*What the task requires*: Copy the data word for word, keeping every line.

*Stored data*:
━━━━━━━━━━

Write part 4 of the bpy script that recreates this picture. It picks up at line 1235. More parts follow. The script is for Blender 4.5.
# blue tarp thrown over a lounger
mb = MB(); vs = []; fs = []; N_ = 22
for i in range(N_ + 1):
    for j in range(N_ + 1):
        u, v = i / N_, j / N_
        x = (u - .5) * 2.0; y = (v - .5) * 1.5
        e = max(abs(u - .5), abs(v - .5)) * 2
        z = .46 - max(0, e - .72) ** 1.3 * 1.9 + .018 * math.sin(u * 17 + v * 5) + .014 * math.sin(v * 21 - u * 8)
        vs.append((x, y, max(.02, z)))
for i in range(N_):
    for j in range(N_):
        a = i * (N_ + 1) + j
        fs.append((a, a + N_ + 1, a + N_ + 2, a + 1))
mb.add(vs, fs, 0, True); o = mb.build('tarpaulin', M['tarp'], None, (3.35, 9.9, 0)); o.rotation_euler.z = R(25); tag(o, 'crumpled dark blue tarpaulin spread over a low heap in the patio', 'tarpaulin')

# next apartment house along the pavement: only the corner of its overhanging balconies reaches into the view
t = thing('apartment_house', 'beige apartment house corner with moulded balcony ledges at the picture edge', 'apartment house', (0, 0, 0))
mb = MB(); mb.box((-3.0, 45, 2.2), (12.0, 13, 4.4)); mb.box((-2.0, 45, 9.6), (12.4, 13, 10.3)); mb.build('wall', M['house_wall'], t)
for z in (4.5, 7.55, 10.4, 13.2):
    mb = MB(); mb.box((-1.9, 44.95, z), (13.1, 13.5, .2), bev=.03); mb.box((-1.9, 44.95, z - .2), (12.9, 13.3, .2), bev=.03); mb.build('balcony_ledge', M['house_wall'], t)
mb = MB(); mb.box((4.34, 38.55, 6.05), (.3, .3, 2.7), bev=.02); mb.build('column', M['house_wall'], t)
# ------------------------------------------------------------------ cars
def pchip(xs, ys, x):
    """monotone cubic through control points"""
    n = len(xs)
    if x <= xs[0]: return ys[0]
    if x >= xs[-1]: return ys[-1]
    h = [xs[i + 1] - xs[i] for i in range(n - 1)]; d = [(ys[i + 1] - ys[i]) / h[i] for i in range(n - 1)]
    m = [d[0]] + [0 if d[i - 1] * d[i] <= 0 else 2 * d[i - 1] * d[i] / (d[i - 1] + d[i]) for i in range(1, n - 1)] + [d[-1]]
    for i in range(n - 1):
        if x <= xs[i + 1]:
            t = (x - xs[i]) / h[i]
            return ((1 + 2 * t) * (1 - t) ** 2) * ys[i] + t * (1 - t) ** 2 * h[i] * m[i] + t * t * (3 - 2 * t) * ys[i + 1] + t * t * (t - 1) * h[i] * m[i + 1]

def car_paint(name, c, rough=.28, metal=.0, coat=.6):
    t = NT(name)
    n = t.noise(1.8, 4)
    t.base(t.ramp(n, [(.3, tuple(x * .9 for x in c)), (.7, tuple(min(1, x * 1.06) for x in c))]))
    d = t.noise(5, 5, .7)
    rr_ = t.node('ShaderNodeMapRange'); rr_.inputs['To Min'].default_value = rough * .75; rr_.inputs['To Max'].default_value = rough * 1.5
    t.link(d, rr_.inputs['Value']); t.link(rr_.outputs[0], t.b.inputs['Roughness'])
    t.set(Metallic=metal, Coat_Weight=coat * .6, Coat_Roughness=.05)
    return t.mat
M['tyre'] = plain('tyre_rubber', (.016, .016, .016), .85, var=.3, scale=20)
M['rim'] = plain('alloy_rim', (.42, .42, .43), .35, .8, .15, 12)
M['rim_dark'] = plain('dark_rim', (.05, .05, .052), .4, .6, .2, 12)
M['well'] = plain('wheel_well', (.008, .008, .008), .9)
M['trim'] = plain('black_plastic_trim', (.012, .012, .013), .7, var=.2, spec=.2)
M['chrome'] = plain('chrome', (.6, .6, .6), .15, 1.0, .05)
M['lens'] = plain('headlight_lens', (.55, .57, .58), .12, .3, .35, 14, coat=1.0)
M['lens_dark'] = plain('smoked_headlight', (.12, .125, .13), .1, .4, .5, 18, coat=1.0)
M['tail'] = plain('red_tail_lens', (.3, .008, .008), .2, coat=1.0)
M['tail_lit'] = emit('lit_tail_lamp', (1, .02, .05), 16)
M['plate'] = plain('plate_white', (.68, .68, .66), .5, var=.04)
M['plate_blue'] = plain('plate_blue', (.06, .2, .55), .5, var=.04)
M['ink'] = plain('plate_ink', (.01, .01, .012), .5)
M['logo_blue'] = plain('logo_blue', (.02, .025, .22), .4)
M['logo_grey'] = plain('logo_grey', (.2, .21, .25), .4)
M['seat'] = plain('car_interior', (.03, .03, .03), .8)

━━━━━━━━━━

*Task result*:
Write part 4 of the bpy script that recreates this picture. It picks up at line 1235. More parts follow. The script is for Blender 4.5.
# blue tarp thrown over a lounger
mb = MB(); vs = []; fs = []; N_ = 22
for i in range(N_ + 1):
    for j in range(N_ + 1):
        u, v = i / N_, j / N_
        x = (u - .5) * 2.0; y = (v - .5) * 1.5
        e = max(abs(u - .5), abs(v - .5)) * 2
        z = .46 - max(0, e - .72) ** 1.3 * 1.9 + .018 * math.sin(u * 17 + v * 5) + .014 * math.sin(v * 21 - u * 8)
        vs.append((x, y, max(.02, z)))
for i in range(N_):
    for j in range(N_):
        a = i * (N_ + 1) + j
        fs.append((a, a + N_ + 1, a + N_ + 2, a + 1))
mb.add(vs, fs, 0, True); o = mb.build('tarpaulin', M['tarp'], None, (3.35, 9.9, 0)); o.rotation_euler.z = R(25); tag(o, 'crumpled dark blue tarpaulin spread over a low heap in the patio', 'tarpaulin')

# next apartment house along the pavement: only the corner of its overhanging balconies reaches into the view
t = thing('apartment_house', 'beige apartment house corner with moulded balcony ledges at the picture edge', 'apartment house', (0, 0, 0))
mb = MB(); mb.box((-3.0, 45, 2.2), (12.0, 13, 4.4)); mb.box((-2.0, 45, 9.6), (12.4, 13, 10.3)); mb.build('wall', M['house_wall'], t)
for z in (4.5, 7.55, 10.4, 13.2):
    mb = MB(); mb.box((-1.9, 44.95, z), (13.1, 13.5, .2), bev=.03); mb.box((-1.9, 44.95, z - .2), (12.9, 13.3, .2), bev=.03); mb.build('balcony_ledge', M['house_wall'], t)
mb = MB(); mb.box((4.34, 38.55, 6.05), (.3, .3, 2.7), bev=.02); mb.build('column', M['house_wall'], t)
# ------------------------------------------------------------------ cars
def pchip(xs, ys, x):
    """monotone cubic through control points"""
    n = len(xs)
    if x <= xs[0]: return ys[0]
    if x >= xs[-1]: return ys[-1]
    h = [xs[i + 1] - xs[i] for i in range(n - 1)]; d = [(ys[i + 1] - ys[i]) / h[i] for i in range(n - 1)]
    m = [d[0]] + [0 if d[i - 1] * d[i] <= 0 else 2 * d[i - 1] * d[i] / (d[i - 1] + d[i]) for i in range(1, n - 1)] + [d[-1]]
    for i in range(n - 1):
        if x <= xs[i + 1]:
            t = (x - xs[i]) / h[i]
            return ((1 + 2 * t) * (1 - t) ** 2) * ys[i] + t * (1 - t) ** 2 * h[i] * m[i] + t * t * (3 - 2 * t) * ys[i + 1] + t * t * (t - 1) * h[i] * m[i + 1]

def car_paint(name, c, rough=.28, metal=.0, coat=.6):
    t = NT(name)
    n = t.noise(1.8, 4)
    t.base(t.ramp(n, [(.3, tuple(x * .9 for x in c)), (.7, tuple(min(1, x * 1.06) for x in c))]))
    d = t.noise(5, 5, .7)
    rr_ = t.node('ShaderNodeMapRange'); rr_.inputs['To Min'].default_value = rough * .75; rr_.inputs['To Max'].default_value = rough * 1.5
    t.link(d, rr_.inputs['Value']); t.link(rr_.outputs[0], t.b.inputs['Roughness'])
    t.set(Metallic=metal, Coat_Weight=coat * .6, Coat_Roughness=.05)
    return t.mat
M['tyre'] = plain('tyre_rubber', (.016, .016, .016), .85, var=.3, scale=20)
M['rim'] = plain('alloy_rim', (.42, .42, .43), .35, .8, .15, 12)
M['rim_dark'] = plain('dark_rim', (.05, .05, .052), .4, .6, .2, 12)
M['well'] = plain('wheel_well', (.008, .008, .008), .9)
M['trim'] = plain('black_plastic_trim', (.012, .012, .013), .7, var=.2, spec=.2)
M['chrome'] = plain('chrome', (.6, .6, .6), .15, 1.0, .05)
M['lens'] = plain('headlight_lens', (.55, .57, .58), .12, .3, .35, 14, coat=1.0)
M['lens_dark'] = plain('smoked_headlight', (.12, .125, .13), .1, .4, .5, 18, coat=1.0)
M['tail'] = plain('red_tail_lens', (.3, .008, .008), .2, coat=1.0)
M['tail_lit'] = emit('lit_tail_lamp', (1, .02, .05), 16)
M['plate'] = plain('plate_white', (.68, .68, .66), .5, var=.04)
M['plate_blue'] = plain('plate_blue', (.06, .2, .55), .5, var=.04)
M['ink'] = plain('plate_ink', (.01, .01, .012), .5)
M['logo_blue'] = plain('logo_blue', (.02, .025, .22), .4)
M['logo_grey'] = plain('logo_grey', (.2, .21, .25), .4)
M['seat'] = plain('car_interior', (.03, .03, .03), .8)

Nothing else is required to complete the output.